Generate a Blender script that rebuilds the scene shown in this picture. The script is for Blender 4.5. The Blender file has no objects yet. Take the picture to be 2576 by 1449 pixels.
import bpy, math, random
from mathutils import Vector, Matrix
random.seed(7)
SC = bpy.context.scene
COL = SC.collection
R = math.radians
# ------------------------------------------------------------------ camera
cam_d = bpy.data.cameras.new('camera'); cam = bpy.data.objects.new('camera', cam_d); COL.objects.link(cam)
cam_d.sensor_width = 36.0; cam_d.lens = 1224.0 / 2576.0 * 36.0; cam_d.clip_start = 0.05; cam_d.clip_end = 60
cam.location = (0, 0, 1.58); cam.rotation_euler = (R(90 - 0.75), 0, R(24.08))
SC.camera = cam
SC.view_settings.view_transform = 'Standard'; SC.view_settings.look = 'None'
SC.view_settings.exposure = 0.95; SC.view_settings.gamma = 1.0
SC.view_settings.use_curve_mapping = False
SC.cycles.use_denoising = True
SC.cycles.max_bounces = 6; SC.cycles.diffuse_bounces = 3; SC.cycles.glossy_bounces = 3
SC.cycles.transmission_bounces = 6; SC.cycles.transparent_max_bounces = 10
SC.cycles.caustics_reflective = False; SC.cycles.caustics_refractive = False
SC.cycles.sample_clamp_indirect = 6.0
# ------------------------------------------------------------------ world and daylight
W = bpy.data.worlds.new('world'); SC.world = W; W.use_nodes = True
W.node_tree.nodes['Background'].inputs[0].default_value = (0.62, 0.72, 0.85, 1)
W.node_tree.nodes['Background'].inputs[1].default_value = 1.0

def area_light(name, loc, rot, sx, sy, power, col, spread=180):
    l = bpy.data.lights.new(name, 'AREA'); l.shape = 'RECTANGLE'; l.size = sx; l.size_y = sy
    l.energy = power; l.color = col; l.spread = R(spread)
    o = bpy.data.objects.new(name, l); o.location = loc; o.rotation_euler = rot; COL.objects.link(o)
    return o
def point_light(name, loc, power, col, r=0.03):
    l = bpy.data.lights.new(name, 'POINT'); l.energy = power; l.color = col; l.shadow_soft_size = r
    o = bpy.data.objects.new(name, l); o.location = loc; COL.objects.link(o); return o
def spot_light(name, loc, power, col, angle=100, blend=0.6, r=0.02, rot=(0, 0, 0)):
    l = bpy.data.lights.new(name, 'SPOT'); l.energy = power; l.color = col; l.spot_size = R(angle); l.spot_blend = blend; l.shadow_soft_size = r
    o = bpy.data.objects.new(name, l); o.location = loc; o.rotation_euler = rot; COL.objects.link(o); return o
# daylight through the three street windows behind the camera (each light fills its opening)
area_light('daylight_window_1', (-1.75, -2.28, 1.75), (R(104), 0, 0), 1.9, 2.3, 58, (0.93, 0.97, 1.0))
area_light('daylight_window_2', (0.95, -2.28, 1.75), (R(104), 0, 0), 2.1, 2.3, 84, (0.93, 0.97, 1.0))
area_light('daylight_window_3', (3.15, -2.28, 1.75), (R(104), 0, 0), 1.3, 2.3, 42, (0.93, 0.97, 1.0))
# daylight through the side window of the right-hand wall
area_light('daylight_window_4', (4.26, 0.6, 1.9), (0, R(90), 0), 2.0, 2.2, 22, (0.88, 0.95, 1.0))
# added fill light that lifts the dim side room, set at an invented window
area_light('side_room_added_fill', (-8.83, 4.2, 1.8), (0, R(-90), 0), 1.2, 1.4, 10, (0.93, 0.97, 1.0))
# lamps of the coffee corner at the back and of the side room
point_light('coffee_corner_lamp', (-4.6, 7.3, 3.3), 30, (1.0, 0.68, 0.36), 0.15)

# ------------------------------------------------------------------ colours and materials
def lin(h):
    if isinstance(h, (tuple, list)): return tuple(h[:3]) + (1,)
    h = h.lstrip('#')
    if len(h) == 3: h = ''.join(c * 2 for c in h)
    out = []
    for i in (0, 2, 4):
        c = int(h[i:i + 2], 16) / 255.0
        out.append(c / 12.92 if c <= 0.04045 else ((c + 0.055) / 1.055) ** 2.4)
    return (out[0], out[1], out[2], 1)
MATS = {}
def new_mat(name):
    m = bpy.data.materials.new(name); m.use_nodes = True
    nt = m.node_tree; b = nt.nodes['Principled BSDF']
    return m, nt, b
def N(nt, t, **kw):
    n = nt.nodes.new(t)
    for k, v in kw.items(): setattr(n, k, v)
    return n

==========

OBJECTIVE: Each line of the material above needs to be quoted exactly, please.

RESULT OF THIS EXERCISE:
Generate a Blender script that rebuilds the scene shown in this picture. The script is for Blender 4.5. The Blender file has no objects yet. Take the picture to be 2576 by 1449 pixels.
import bpy, math, random
from mathutils import Vector, Matrix
random.seed(7)
SC = bpy.context.scene
COL = SC.collection
R = math.radians
# ------------------------------------------------------------------ camera
cam_d = bpy.data.cameras.new('camera'); cam = bpy.data.objects.new('camera', cam_d); COL.objects.link(cam)
cam_d.sensor_width = 36.0; cam_d.lens = 1224.0 / 2576.0 * 36.0; cam_d.clip_start = 0.05; cam_d.clip_end = 60
cam.location = (0, 0, 1.58); cam.rotation_euler = (R(90 - 0.75), 0, R(24.08))
SC.camera = cam
SC.view_settings.view_transform = 'Standard'; SC.view_settings.look = 'None'
SC.view_settings.exposure = 0.95; SC.view_settings.gamma = 1.0
SC.view_settings.use_curve_mapping = False
SC.cycles.use_denoising = True
SC.cycles.max_bounces = 6; SC.cycles.diffuse_bounces = 3; SC.cycles.glossy_bounces = 3
SC.cycles.transmission_bounces = 6; SC.cycles.transparent_max_bounces = 10
SC.cycles.caustics_reflective = False; SC.cycles.caustics_refractive = False
SC.cycles.sample_clamp_indirect = 6.0
# ------------------------------------------------------------------ world and daylight
W = bpy.data.worlds.new('world'); SC.world = W; W.use_nodes = True
W.node_tree.nodes['Background'].inputs[0].default_value = (0.62, 0.72, 0.85, 1)
W.node_tree.nodes['Background'].inputs[1].default_value = 1.0

def area_light(name, loc, rot, sx, sy, power, col, spread=180):
    l = bpy.data.lights.new(name, 'AREA'); l.shape = 'RECTANGLE'; l.size = sx; l.size_y = sy
    l.energy = power; l.color = col; l.spread = R(spread)
    o = bpy.data.objects.new(name, l); o.location = loc; o.rotation_euler = rot; COL.objects.link(o)
    return o
def point_light(name, loc, power, col, r=0.03):
    l = bpy.data.lights.new(name, 'POINT'); l.energy = power; l.color = col; l.shadow_soft_size = r
    o = bpy.data.objects.new(name, l); o.location = loc; COL.objects.link(o); return o
def spot_light(name, loc, power, col, angle=100, blend=0.6, r=0.02, rot=(0, 0, 0)):
    l = bpy.data.lights.new(name, 'SPOT'); l.energy = power; l.color = col; l.spot_size = R(angle); l.spot_blend = blend; l.shadow_soft_size = r
    o = bpy.data.objects.new(name, l); o.location = loc; o.rotation_euler = rot; COL.objects.link(o); return o
# daylight through the three street windows behind the camera (each light fills its opening)
area_light('daylight_window_1', (-1.75, -2.28, 1.75), (R(104), 0, 0), 1.9, 2.3, 58, (0.93, 0.97, 1.0))
area_light('daylight_window_2', (0.95, -2.28, 1.75), (R(104), 0, 0), 2.1, 2.3, 84, (0.93, 0.97, 1.0))
area_light('daylight_window_3', (3.15, -2.28, 1.75), (R(104), 0, 0), 1.3, 2.3, 42, (0.93, 0.97, 1.0))
# daylight through the side window of the right-hand wall
area_light('daylight_window_4', (4.26, 0.6, 1.9), (0, R(90), 0), 2.0, 2.2, 22, (0.88, 0.95, 1.0))
# added fill light that lifts the dim side room, set at an invented window
area_light('side_room_added_fill', (-8.83, 4.2, 1.8), (0, R(-90), 0), 1.2, 1.4, 10, (0.93, 0.97, 1.0))
# lamps of the coffee corner at the back and of the side room
point_light('coffee_corner_lamp', (-4.6, 7.3, 3.3), 30, (1.0, 0.68, 0.36), 0.15)

# ------------------------------------------------------------------ colours and materials
def lin(h):
    if isinstance(h, (tuple, list)): return tuple(h[:3]) + (1,)
    h = h.lstrip('#')
    if len(h) == 3: h = ''.join(c * 2 for c in h)
    out = []
    for i in (0, 2, 4):
        c = int(h[i:i + 2], 16) / 255.0
        out.append(c / 12.92 if c <= 0.04045 else ((c + 0.055) / 1.055) ** 2.4)
    return (out[0], out[1], out[2], 1)
MATS = {}
def new_mat(name):
    m = bpy.data.materials.new(name); m.use_nodes = True
    nt = m.node_tree; b = nt.nodes['Principled BSDF']
    return m, nt, b
def N(nt, t, **kw):
    n = nt.nodes.new(t)
    for k, v in kw.items(): setattr(n, k, v)
    return n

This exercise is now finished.